Die verbarg sich bis 10 Uhr unter einer Hülle – das erste Denkmal für Harald Juhnke. Die Schaulustigen, die da am Sonntagvormittag bei strömenden Regen gekommen waren, um „ihren Harald“ in Stein gehauen zu sehen, sahen aber nicht aus, als gehörten sie zur Klientel des Opernpalais. Eher könnte man sich einige der Männer und Frauen in Lederjacken und Anoraks in einer Weddinger Eckkneipe vorstellen, wie sie mit Juhnke fröhlich einen heben.

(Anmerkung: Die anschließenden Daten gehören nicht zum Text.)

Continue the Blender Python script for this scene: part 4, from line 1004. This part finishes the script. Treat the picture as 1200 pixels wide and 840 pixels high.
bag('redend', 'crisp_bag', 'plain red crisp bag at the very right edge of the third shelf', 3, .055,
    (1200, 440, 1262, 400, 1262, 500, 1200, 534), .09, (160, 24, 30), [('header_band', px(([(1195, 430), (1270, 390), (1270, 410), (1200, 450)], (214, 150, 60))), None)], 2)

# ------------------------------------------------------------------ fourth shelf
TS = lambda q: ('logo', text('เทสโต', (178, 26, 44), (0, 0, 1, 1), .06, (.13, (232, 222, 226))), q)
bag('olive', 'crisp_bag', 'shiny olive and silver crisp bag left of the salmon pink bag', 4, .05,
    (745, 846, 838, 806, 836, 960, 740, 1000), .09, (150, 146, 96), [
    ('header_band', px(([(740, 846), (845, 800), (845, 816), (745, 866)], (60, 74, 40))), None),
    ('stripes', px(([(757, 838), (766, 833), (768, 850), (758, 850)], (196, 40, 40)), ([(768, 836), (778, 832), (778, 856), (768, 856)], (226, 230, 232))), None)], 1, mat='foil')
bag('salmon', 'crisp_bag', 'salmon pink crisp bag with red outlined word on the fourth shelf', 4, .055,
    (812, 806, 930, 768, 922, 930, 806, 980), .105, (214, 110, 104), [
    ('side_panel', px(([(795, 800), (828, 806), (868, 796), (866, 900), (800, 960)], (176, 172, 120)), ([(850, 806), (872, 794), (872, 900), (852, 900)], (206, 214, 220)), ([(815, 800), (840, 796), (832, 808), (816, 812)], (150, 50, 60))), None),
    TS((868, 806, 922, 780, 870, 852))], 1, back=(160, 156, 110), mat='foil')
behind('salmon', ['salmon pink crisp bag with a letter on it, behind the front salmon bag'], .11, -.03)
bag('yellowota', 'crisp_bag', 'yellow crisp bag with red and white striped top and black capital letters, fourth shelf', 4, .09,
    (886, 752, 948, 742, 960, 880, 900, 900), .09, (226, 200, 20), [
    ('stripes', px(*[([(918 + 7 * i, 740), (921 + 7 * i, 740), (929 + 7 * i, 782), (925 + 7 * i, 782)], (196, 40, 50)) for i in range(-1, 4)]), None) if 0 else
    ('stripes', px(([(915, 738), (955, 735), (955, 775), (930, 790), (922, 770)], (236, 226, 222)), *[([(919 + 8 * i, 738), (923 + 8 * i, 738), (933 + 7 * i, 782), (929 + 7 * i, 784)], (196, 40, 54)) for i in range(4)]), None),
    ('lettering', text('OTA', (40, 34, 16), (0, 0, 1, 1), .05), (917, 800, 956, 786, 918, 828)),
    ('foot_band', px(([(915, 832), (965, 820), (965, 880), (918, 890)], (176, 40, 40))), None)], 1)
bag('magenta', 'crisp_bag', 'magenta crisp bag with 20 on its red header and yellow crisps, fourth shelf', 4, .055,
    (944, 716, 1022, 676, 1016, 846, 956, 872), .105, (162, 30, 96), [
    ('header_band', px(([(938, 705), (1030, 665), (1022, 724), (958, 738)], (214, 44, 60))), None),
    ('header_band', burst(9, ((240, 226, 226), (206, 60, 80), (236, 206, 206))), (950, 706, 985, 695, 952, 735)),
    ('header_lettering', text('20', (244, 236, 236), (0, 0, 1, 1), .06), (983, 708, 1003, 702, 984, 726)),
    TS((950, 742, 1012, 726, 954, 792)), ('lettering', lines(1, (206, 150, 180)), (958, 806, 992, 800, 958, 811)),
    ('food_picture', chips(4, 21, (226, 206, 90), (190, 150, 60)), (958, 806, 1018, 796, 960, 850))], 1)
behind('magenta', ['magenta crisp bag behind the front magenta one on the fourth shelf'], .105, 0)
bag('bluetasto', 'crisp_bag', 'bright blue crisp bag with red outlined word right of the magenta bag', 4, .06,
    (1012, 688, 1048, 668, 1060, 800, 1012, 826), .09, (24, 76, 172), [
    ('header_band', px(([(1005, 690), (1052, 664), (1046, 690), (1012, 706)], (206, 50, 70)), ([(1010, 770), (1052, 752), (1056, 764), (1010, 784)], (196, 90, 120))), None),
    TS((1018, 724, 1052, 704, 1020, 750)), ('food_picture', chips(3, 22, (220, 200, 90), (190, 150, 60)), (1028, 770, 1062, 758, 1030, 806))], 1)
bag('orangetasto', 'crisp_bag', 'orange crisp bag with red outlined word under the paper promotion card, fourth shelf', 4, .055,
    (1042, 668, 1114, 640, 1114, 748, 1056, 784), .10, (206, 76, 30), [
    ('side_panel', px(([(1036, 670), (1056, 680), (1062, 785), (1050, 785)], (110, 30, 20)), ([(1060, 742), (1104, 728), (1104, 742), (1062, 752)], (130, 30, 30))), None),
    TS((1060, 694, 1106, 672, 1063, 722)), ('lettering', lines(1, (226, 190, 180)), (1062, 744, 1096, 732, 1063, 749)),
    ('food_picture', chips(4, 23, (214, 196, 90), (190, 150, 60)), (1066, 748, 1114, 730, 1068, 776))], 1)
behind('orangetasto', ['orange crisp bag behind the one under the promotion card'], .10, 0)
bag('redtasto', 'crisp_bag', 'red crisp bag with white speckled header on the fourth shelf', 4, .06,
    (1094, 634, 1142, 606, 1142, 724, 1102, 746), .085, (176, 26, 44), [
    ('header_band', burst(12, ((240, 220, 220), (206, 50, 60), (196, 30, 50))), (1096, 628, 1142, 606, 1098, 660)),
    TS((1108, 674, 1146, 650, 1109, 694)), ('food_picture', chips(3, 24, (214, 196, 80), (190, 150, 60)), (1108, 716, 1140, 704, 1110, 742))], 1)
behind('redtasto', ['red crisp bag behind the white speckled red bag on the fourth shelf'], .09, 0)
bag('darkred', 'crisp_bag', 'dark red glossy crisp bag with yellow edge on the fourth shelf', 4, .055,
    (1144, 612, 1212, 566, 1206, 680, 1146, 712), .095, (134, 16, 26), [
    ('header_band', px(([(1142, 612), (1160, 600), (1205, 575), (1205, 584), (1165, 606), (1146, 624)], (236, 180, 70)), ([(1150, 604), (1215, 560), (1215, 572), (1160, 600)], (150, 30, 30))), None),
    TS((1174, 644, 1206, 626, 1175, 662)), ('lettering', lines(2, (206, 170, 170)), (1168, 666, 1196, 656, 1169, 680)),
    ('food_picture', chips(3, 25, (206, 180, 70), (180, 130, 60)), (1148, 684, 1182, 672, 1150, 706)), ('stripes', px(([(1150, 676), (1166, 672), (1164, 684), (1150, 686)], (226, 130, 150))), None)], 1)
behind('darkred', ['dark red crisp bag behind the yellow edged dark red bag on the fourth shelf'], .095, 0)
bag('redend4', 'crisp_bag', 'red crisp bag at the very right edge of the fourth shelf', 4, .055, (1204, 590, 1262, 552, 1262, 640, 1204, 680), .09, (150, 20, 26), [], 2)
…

Der Mann, dessen Initiative der am 1. April in einem Pflegeheim für Demenzkranke verstorbene Entertainer die erste steinerne Würdigung in seiner Heimatstadt verdankt, hebt schon elf Jahre lang keinen mehr. Anders als sein Schulfreund Harald hat es Joachim Brunken geschafft, trocken zu werden – und zu bleiben. Jetzt hilft er anderen – im „Soldiner Kiez- Treff“. Dass Juhnke ihm immer mal einen „Hunni“ zusteckte, wenn er den obdachlosen Brunken zu dessen schlechtesten Zeiten am Ku’damm oder in Wedding traf, hat der 65-Jährige aber nie vergessen. Das Denkmal für seinen Kumpel war ihm eine Herzensangelegenheit, gestern aber kein Anlass, sich sofort vor die Linsen der Fotografen zu drängen. Als – wie bestellt – Punkt 10 Uhr der letzte Regentropfen auf das verhüllte Denkmal fiel, musste dessen Initiator erst mal aus dem Hintergrund gerufen werden. Dort half Brunken gerade, eine kleine Katastrophe abzuwenden – drohten doch die belegten Schrippen des Kiez-Treffs in einer ausgelaufenen Kaffeemaschine zu ertrinken. Dabei sollten sie – kostenlos, wie Brunken laut bekannt gab – als Festschmaus die Denkmalenthüllung verschönern.

Die verlief schnörkellos, wie Wedding eben so ist. Längere Worte fand nur die Schöpferin des Juhnke-Steins. Die Bildhauerin Eike Stielow aus Rheinland-Pfalz hatte von der Denkmalidee im Fernsehen gehört und spontan ihre Mitwirkung angeboten. Weniger, weil sie ein Fan von Juhnke war, mehr, weil sie sich moralisch verpflichtet fühlte, den Mann zu verewigen, dem ein Wirt mit einem gedankenlos ausgeschenkten Schnaps sozusagen den Anfang vom Ende verpasst habe.

Juhnkes Witwe war nicht da – ohnehin keiner aus Juhnkes Familie. Ob ihr der steinerne Harald gefällt, muss also offen bleiben. „Der sieht aus wie der Papst“, sagte gestern eine Besucherin, „das isser doch nicht“, eine andere. Gestört hat das niemanden.